(GIVEN REQUEST) Extract the data exactly, missing nothing.
** Begin **
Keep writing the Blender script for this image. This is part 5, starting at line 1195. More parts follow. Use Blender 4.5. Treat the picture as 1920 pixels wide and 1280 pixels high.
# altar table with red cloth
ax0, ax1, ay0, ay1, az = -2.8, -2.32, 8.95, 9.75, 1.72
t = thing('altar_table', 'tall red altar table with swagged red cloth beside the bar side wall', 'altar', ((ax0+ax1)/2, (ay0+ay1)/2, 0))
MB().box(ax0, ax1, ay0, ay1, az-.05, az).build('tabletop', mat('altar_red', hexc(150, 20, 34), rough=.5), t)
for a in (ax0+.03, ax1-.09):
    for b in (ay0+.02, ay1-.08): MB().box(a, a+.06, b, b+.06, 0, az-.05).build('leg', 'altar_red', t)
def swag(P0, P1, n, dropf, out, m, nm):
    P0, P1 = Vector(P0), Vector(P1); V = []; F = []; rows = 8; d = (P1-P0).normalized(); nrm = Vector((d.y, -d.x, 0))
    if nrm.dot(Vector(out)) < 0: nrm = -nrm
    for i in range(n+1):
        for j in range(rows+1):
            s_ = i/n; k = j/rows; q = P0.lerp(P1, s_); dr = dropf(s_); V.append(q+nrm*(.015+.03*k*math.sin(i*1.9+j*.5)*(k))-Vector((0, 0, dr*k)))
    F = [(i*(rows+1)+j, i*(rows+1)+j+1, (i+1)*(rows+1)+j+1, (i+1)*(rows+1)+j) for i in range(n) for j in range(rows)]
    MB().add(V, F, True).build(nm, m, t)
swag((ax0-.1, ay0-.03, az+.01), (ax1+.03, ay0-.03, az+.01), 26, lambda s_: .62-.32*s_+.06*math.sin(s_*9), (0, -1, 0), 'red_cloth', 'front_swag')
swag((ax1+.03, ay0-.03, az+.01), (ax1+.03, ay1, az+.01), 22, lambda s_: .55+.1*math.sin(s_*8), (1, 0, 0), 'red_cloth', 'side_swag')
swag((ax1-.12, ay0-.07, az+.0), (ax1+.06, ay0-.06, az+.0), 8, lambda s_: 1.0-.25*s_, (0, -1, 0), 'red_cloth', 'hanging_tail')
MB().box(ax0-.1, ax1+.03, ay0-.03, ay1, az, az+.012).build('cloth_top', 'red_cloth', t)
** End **
(FINAL RESULT)
Keep writing the Blender script for this image. This is part 5, starting at line 1195. More parts follow. Use Blender 4.5. Treat the picture as 1920 pixels wide and 1280 pixels high.
# altar table with red cloth
ax0, ax1, ay0, ay1, az = -2.8, -2.32, 8.95, 9.75, 1.72
t = thing('altar_table', 'tall red altar table with swagged red cloth beside the bar side wall', 'altar', ((ax0+ax1)/2, (ay0+ay1)/2, 0))
MB().box(ax0, ax1, ay0, ay1, az-.05, az).build('tabletop', mat('altar_red', hexc(150, 20, 34), rough=.5), t)
for a in (ax0+.03, ax1-.09):
    for b in (ay0+.02, ay1-.08): MB().box(a, a+.06, b, b+.06, 0, az-.05).build('leg', 'altar_red', t)
def swag(P0, P1, n, dropf, out, m, nm):
    P0, P1 = Vector(P0), Vector(P1); V = []; F = []; rows = 8; d = (P1-P0).normalized(); nrm = Vector((d.y, -d.x, 0))
    if nrm.dot(Vector(out)) < 0: nrm = -nrm
    for i in range(n+1):
        for j in range(rows+1):
            s_ = i/n; k = j/rows; q = P0.lerp(P1, s_); dr = dropf(s_); V.append(q+nrm*(.015+.03*k*math.sin(i*1.9+j*.5)*(k))-Vector((0, 0, dr*k)))
    F = [(i*(rows+1)+j, i*(rows+1)+j+1, (i+1)*(rows+1)+j+1, (i+1)*(rows+1)+j) for i in range(n) for j in range(rows)]
    MB().add(V, F, True).build(nm, m, t)
swag((ax0-.1, ay0-.03, az+.01), (ax1+.03, ay0-.03, az+.01), 26, lambda s_: .62-.32*s_+.06*math.sin(s_*9), (0, -1, 0), 'red_cloth', 'front_swag')
swag((ax1+.03, ay0-.03, az+.01), (ax1+.03, ay1, az+.01), 22, lambda s_: .55+.1*math.sin(s_*8), (1, 0, 0), 'red_cloth', 'side_swag')
swag((ax1-.12, ay0-.07, az+.0), (ax1+.06, ay0-.06, az+.0), 8, lambda s_: 1.0-.25*s_, (0, -1, 0), 'red_cloth', 'hanging_tail')
MB().box(ax0-.1, ax1+.03, ay0-.03, ay1, az, az+.012).build('cloth_top', 'red_cloth', t)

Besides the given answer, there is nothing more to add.